Dass Techno und Fußball verwandt sind, ist offensichtlich, nicht zuletzt weil beide gerne mit den großen Boulevards liebäugeln: die Love Parade einerseits, die Bild-Zeitung – Effe! – andererseits. Im Techno regiert Sportswear. Schon in den Anfängen in England 1989 standen Fußballtrikots als Accessoire für Raver ganz oben. Zudem galten Heimarbeit an großen Geräten und Fußball schon immer als Jungsding, insofern war ein expliziter Bezug von Seiten des Technos nur eine Frage der Zeit. New Order leisteten schon 1994 mit ihrem Titelsong zur Fußball-WM „World in Motion“ Vorarbeit – und Modeselektor haben sie gern und oft aufgelegt und bis zur Unkenntlichkeit verfremdet. Jetzt aber gibt es von Modeselektor endlich den passenden Track zum eigenen Fantum.

Das Interessante ist, dass auf „Zweete Halbzeit“, Stück 2 ihrer neuen EP „Gains de Frau Vol. 1“, kein Beat läuft, kein Bass irgendetwas ein- oder erlösen könnte, sondern ganz mit Vocals gearbeitet wird: eben der Stimme J. B. Kerners. Das stellt nicht nur das Ende der Wortlosigkeit, sondern ein genreintern seltenes Verfahren dar: Wort als einziges Sample-Material. So entstand ein kleines, komplett untanzbares Hörspiel. Gewiss hat der Schriftsteller Ror Wolf bereits vor dreißig Jahren mit seinen aus den Radioübertragungen geschnittenen Cut-Ups Ähnliches geleistet, mit analoger Technik.
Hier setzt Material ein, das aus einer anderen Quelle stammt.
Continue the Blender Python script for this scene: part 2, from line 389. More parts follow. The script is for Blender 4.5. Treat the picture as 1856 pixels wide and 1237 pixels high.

Aber „Zweete Halbzeit“ ist eben frischer und neuer und hat eine eigene Idee.

Der Rest der neuen Modeselektor-EP ist heterogene Laptopmusik, mal ironisch vorgetragen ( Tekknoprostitutionsmaschine“ mit Dieter-Bohlen-Sample), mal unnahbar und klaustrophobisch. Das bislang recht kleine Gesamtwerk der zwei jungen Männer aus Mitte, die bürgerlich Sebastian Szary und Gernot Bronsert heißen, pendelt gerne zwischen den Polen Albernheit und Melancholie. Auf dem Cover von „Gains de Frau“, ihrer dritten EP, sieht man sie mit BZ-Kappe, Rastafrisur imitierendem Kabelsalat sowie mit freiem Oberkörper und um den Hals gehängten Boss-Distortion-Pedal stehen. Vom Vinyl-Label grinsen David Hasselhoff und Don Johnson. Für das Melancholische im Sound sorgen die von Rockbands wie The Notwist inzwischen etablierten Klickerbeats, über die tragende, in Moll gehaltene Synthie-Akkorde gesetzt werden; Labelchefin Ellen Alien trägt monotone, durch den Sampler gezogene Vocals bei („Trash Scapes Version“). Das ist zwar nicht neu, aber ausgereift und überzeugend. Selbst Radioheads Thom Yorke lobt das Elektro-Duo überall. Zu Recht.